As I inevitably join the ranks of those trying to grow their own food, I wanted to see if I could grow persimmon trees so that one day, my children could have a tangible multigenerational connection to this fruit. The persimmon could be one way of expressing our collective, multi-continental heritage. Right?

Easier said than done. I asked around at all the local and national nurseries about persimmon trees. I didn’t mind the variety, Hachiya and Fuyu are fine, I said, trying to show my knowledge and flexibility (acquired mainly from Wikipedia). No nursery knew what I was talking about. I finally found a South African online nursery who said on their website that they sold persimmon trees. But when I contacted them, they said they’d never been able to find stock, despite a demand as South Africans began to take an interest in growing their own fruit.

So I contacted the association of Sharon fruit growers in South Africa, that boasts that “our partners in Israel … have invested millions of rands to establish and built a state of the art packhouse and coldstore facility in Buffeljagsrivier”. They claim the fruit is “astringent and inedible in the orchard and the packhouse, thus making it unattractive to both animals and mankind.” What they are really saying is that in South Africa, growers grow fruit that will not taste good to animals, hungry people or would-be thieves. The expensive processing centre also becomes an essential step. The need to gas the fruit means that farmers must route their fruit through a single processing facility, leaving them entirely dependent on that facility. Given that they are being grown for markets in the Northern hemisphere, notably the U.S., they’ll also be gassed as they arrive, to make sure there aren’t any critters hitching a ride over. They’ll often be irradiated. And finally, they’ll make it to the shelves in time for the Northern hemisphere summer. So that rather than being reminiscent of Fall, a well-traveled, pale cousin of the persimmon of my mother-in-law’s memory will be available all-year-round to Northern Hemisphere customers.

I nevertheless asked the association if they could help me find a few trees. They responded with the problem stated on their website and experienced first hand with the variable quality of the fruit I’d eaten in our Cape Town supermarket: the fruit from their cultivar is inedible unless processed. I gave up on finding a grafted persimmon tree, and hoped that seed could grow true-to-type.

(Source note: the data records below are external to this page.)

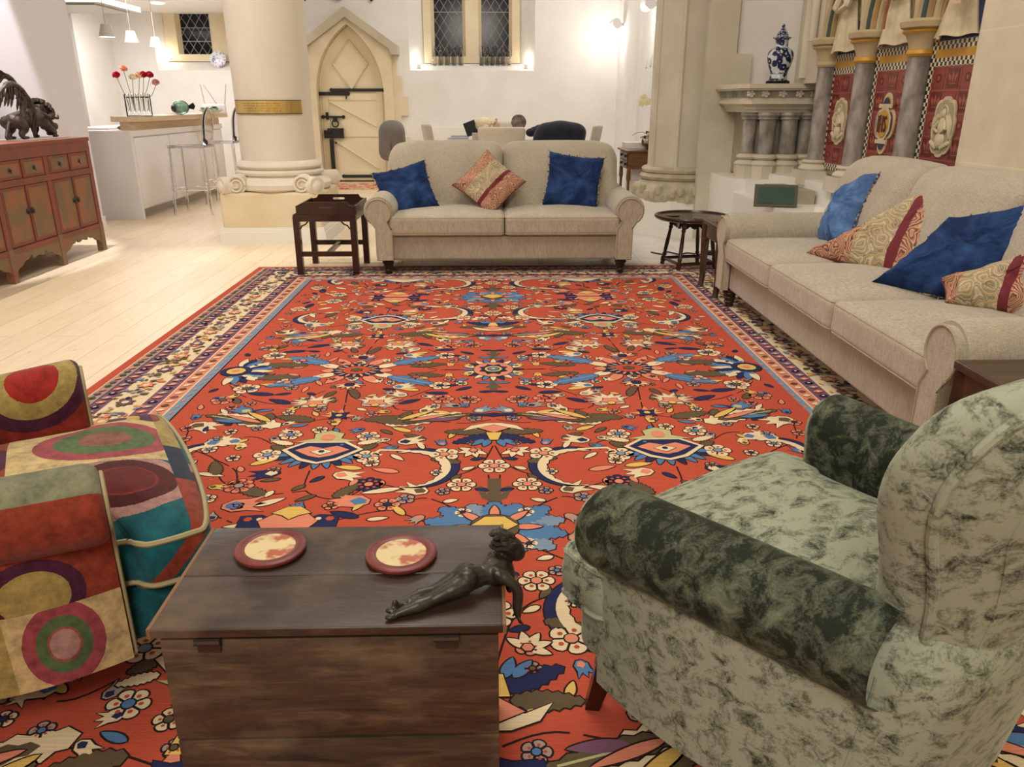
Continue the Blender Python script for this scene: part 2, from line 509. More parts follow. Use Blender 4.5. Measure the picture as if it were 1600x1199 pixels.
# front of the surround: strips between arch and the gable
og = []
for a, b in ar:
    if abs(b) < 1e-6: og.append((DX + (.66 if a > DX else -.62), 0))
    else:
        t = abs(a - DX)
        xx = DX + (a - DX) / .50 * (.66 if a > DX else .62)
        og.append((xx, max(b, 2.47 - .66 * abs(xx - DX)) if b > 1.6 else (1.2 if b < 1.4 else b) if abs(a - DX) > .45 else b))
og = [(DX + .66, 0), (DX + .66, 1.0), (DX + .66, 2.02), (DX + .44, 2.16), (DX + .22, 2.31), (DX, 2.45), (DX - .22, 2.31), (DX - .44, 2.16), (DX - .62, 2.04), (DX - .62, 1.0), (DX - .62, 0)]
og = resample(og, 40); arr = resample(ar, 40)
V = [(a, 12.92, b) for a, b in og] + [(a, 12.92, b) for a, b in arr] + [(a, 13.16, b) for a, b in arr] + [(a, 13.05, b) for a, b in og]
F = []
for i in range(40):
    F += [(i, i + 1, 41 + i + 1, 41 + i), (41 + i, 41 + i + 1, 82 + i + 1, 82 + i), (i + 1, i, 123 + i, 123 + i + 1)]
mb.add(V, F, 0, False)
for i, (za, zb, wd) in enumerate(((.0, .38, .1), (.38, .7, .2), (.7, 1.02, .09), (1.02, 1.3, .2), (1.3, 1.6, .12), (1.6, 1.95, .05))):
    mb.box(DX + .66, DX + .68 + wd, 12.96, 13.02, za, zb)
hood = [(DX + .78, 1.9), (DX + .78, 2.02), (DX, 2.56), (DX - .72, 2.06), (DX - .72, 1.94)]
hin = [(DX + .66, 1.9), (DX + .64, 1.98), (DX, 2.42), (DX - .6, 2.02), (DX - .62, 1.94)]
V = [(a, 12.8, b) for a, b in hood] + [(a, 12.86, b) for a, b in hin] + [(a, 13.05, b) for a, b in hood]
F = [(i, i + 1, 6 + i, 5 + i) for i in range(4)] + [(i + 1, i, 10 + i, 11 + i) for i in range(4)] + [(0, 5, 10), (4, 14, 9)]
mb.add(V, F, 1, False)
struct(mb.build('trim_1', [m_stone2, m_stone]), 'gabled stone surround around the arched door')
door = thing('door_1', 'cream arched wooden door with black iron bolts', 'door', (0, 0, 0)); struct(door); del door['category']
m_door = M('cream_paint', S(232, 220, 188), .5, col2=S(226, 212, 178), scale=3)
mb = MB(); mb.prism(gothic(DX, .515, .02, 1.36, 2.32), 13.1, 13.15, 0, None, 'y')
def rib(p, q, w=.035): mb.tube([(p[0], 13.1, p[1]), (q[0], 13.1, q[1])], w, 4, 0, None, squash=(1, .5))
for a, b in ((-.46, .46), ):
    for z, h in ((1.3, .05), (.75, .05), (.1, .07)): mb.box(DX - .379, DX + .379, 13.085, 13.1, z - h, z + h)
mb.box(DX - .47, DX - .38, 13.085, 13.1, .06, 1.4); mb.box(DX + .38, DX + .47, 13.085, 13.1, .06, 1.4)
rib((DX - .36, 1.22), (DX + .36, .85)); rib((DX - .36, .66), (DX + .36, .2))
rib((DX, 1.4), (DX - .27, 1.78)); rib((DX, 1.4), (DX + .27, 1.78)); rib((DX - .27, 1.78), (DX, 2.12)); rib((DX + .27, 1.78), (DX, 2.12))
mb.build('door_panel', m_door, door)
def ironbar(x0, x1, z, h=.022, y=13.06):
    b = MB(); b.box(x0, x1, y, y + .035, z - h, z + h); b.ball((x0, y + .02, z), (.03, .02, .03), 8); b.ball((x1, y + .02, z), (.03, .02, .03), 8)
    return b
ironbar(DX - .32, DX + .5, 1.40).build('strap_hinge', m_iron, door)
b = ironbar(DX - .5, DX - .06, 1.345, .026); b.box(DX - .1, DX - .085, 13.05, 13.08, 1.26, 1.34); b.build('bolt', m_iron, door)
ironbar(DX - .22, DX + .42, .09).build('strap_hinge', m_iron, door)
b = ironbar(DX - .48, DX - .16, 1.0, .014); b.box(DX - .43, DX - .39, 13.05, 13.08, .96, 1.07); b.box(DX - .32, DX - .26, 13.05, 13.09, .93, 1.0)
b.tube([(DX - .29 + .05 * cos(a), 13.05, .9 + .05 * sin(a)) for a in np.linspace(0, 2 * pi, 15)], .012, 6); b.build('latch', m_iron, door)
b = MB(); b.box(DX - .42, DX - .17, 13.04, 13.1, .68, .83); b.box(DX - .48, DX - .42, 13.05, 13.1, .68, .8); b.ball((DX - .38, 13.03, .78), .025, 8); b.build('lock_box', m_iron, door)
b = MB(); b.box(DX - .40, DX - .34, 13.04, 13.08, .03, .66); b.ball((DX - .3, 13.05, .61), .02, 8); b.build('bolt', m_iron, door)

# other walls
mb = MB(); mb.box(-8.1, -8, -3.2, 13.6, 0, 5.4); struct(mb.build('wall_kitchen', m_plaster))
mb = MB(); mb.box(-4.35, -3.92, -3.2, 8.05, 0, 5.4); struct(mb.build('wall_left', m_plasterlav), 'white wall behind the red sideboard')
mb = MB(); mb.box(-8, 4.2, -3.3, -3.2, 0, 5.4); struct(mb.build('wall_front', m_plaster))
mb = MB(); mb.box(-6.4, -5.75, 11.9, 13, 0, KC); struct(mb.build('wall_kitchen_tall', m_plaster), 'tall white kitchen units in the far corner')
mb = MB(); mb.box(1.97, 2.1, 8.3, 13, 0, 5.4); mb.box(1.94, 1.97, 10.95, 11.3, 0, 5.4); struct(mb.build('wall_dining', m_plaster), 'white wall to the right of the dining table')
mb = MB(); mb.box(2.72, 2.9, 4.0, 7.6, 0, 5.4, 0); struct(mb.build('wall_right', m_stone), 'wall behind the tiled arcade')
mb = MB(); mb.box(2.42, 2.9, -3.2, 4.15, 0, 5.4, 0)
mb.rbox((2.40, 3.2, .45), (.22, 1.9, .9), .06)
struct(mb.build('wall_stone', m_ashlar), 'pale ashlar stone wall behind the right sofa')
mb = MB(); mb.box(2.1, 2.75, 7.42, 7.6, 0, 5.4, 0)
struct(mb.build('wall_chancel', m_plaster), 'white plaster wall behind the blue and white vase')
mb = MB()   # stepped quoins beside the pier
for z0, z1, x in ((0, .62, 2.25), (.62, 1.0, 2.28), (1.0, 1.36, 2.2), (1.36, 1.62, 2.3), (1.62, 2.1, 2.16), (2.1, 2.5, 2.3), (2.5, 3, 2.16), (3, 5.4, 2.3)):
    mb.box(1.9, x, 7.36, 7.44, z0, z1)
struct(mb.build('trim_2', m_stone), 'stepped stone edge beside the pier')
mb = MB()   # white raised ledge under the arcade
V = [(2.05, 6.95), (2.72, 6.95), (2.72, 4.2), (2.3, 4.2), (2.05, 5.6)]
mb.prism(V, 0, .5); mb.prism([(2.25, 6.95), (2.72, 6.95), (2.72, 4.2), (2.55, 4.2), (2.4, 6.2)], .5, .66)
struct(mb.build('trim_3', m_trim), 'white plastered ledge below the tiled arcade')
mb = MB(); mb.box(-1.0, -.4, 12.86, 13, .6, .84); struct(mb.build('trim_4', m_trim), 'white ledge on the far wall')
for nm, a in (('baseboard_back', (-1.3, 1.97, 12.97, 13, 0, .16)), ('baseboard_left', (-3.92, -3.90, -3.2, 8.05, 0, .14)), ('baseboard_right', (2.39, 2.42, -3.2, 2.2, 0, .14))):
    mb = MB(); mb.box(*a); struct(mb.build(nm, m_trim))

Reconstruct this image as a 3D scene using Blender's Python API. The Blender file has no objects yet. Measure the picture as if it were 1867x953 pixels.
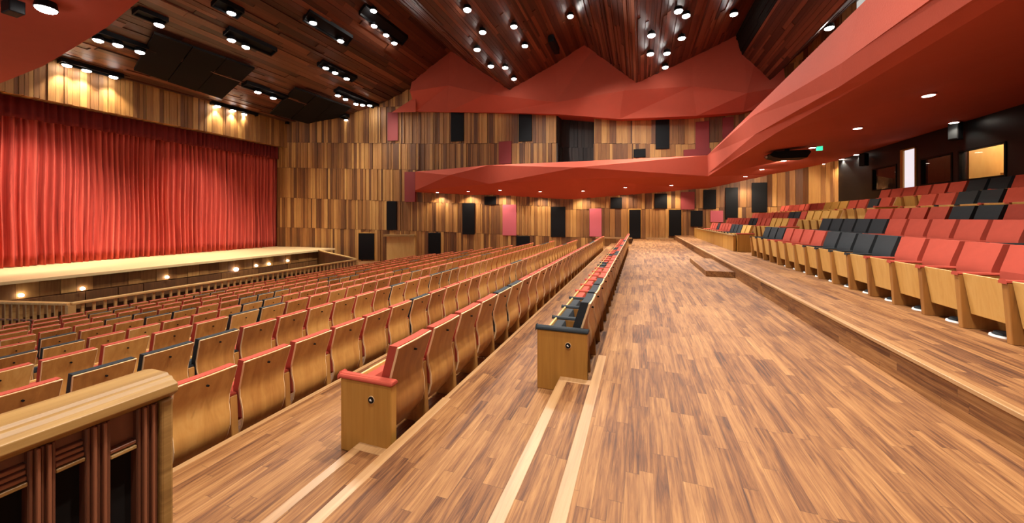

On our annual visits to my mother-in-law, now resettled in Korea, our family find her apartment surrounded by apricot, persimmon, Korean date and Gingko trees. Sadly, most of the fruit from these trees goes to waste. We occasionally happen upon elderly Korean ladies picking up gingko fruits and getting the nuts out, but people buy persimmon at the store, carefully packaged and shrink wrapped, despite the ripe, sweet fruit outside their apartments.

Nevertheless, the abundance of fruit presented me with my opportunity. My son and I looked odd scurrying around in the apartment-complex bushes with orange sticky hands. With a little effort, we had a bottle full of seeds. A year later, after various attempts at germination, we have two tiny persimmon trees: one Fuyu, one Hachiya.

1 Comment

Filed under anthropology

One response to “Following persimmon around the world

  1. Bill Kinsey

    Jo, having grown up in the American south, one place where a species of persimmon is indigenous, I can explain both why persimmon is perceived as a fall/winter crop and why one so often finds bitter ones in shops. It was common knowledge among us as children that persimmons needed to be frosted before they lost their bitterness. Despite the appearance of appealing, ripe-looking fruit on the trees in late summer/early autumn, one never harvested any until there had been a hard frost. They were inedible. Now in Gauteng, where I am now, you’ll get the right kind of autumn/winter weather to make persimmons a worthwhile proposition. I commend your perseverance and wish you success.